Nearly 3,000 American flags representing the 2,996 people that were tragically killed in the September 11 attacks 15 years ago were destroyed and crushed early Sunday according to an Occidental College group.

Members of the Occidental College Republican Club discovered the act of vandalism early Sunday morning on the Eagle Rock campus. The group also discovered fliers with the image of the Twin Towers on it that read, “R.I.P. The 2,996 Americans who died in 9/11. R.I.P. the 1,455,590 innocent Iraqis who died during the U.S. invasion for something they didn’t do.”

“At midnight early this morning, vandals crushed, snapped, and threw in the garbage every single flag. Not one was left in the ground. Not only did they destroy the memorial, they put posters and flyers up that shamed the victims of 9/11,” the group wrote on their Facebook page.

memorial

Fifteen students then placed the flags back into the ground early in the morning and stood guard at the memorial.

A group of four students then walked up to them and “snapped a few flags right in our faces,” the group wrote.

Once again on Sunday morning, the group woke up to more acts of vandalism to the flags. Hundreds more were smashed and crushed and dumped into the trash. The group once again took the flags and placed them back into the ground.

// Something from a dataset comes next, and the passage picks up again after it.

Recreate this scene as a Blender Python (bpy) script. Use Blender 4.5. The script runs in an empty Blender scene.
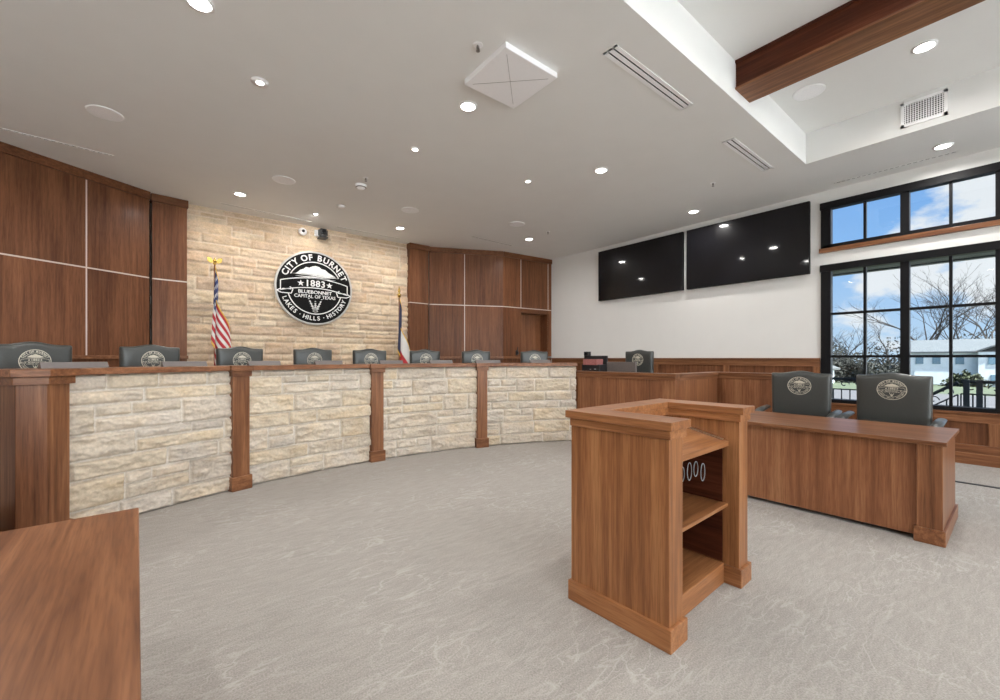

Occidental Students United Against Gentrification were furious with the use of American flags in the memorial.

“We have no tolerance for stolen land, colonizers, oppression, genocides, xenophobia, and/or erasure of culture/people (aka US nationalism),” the group wrote on Facebook.

Occidental College then sent out a letter saying they are investigating the incident and disciplinary action will be taken.

“Freedom of speech is protected by the First Amendment,” Erica O’Neal, acting dean of students, said in a statement. “The right and freedom to debate complex, contentious issues and disagree with each other is fundamental to what we do at Oxy. At the same time, we may not express ourselves in ways that prevent others from engaging in protected speech.”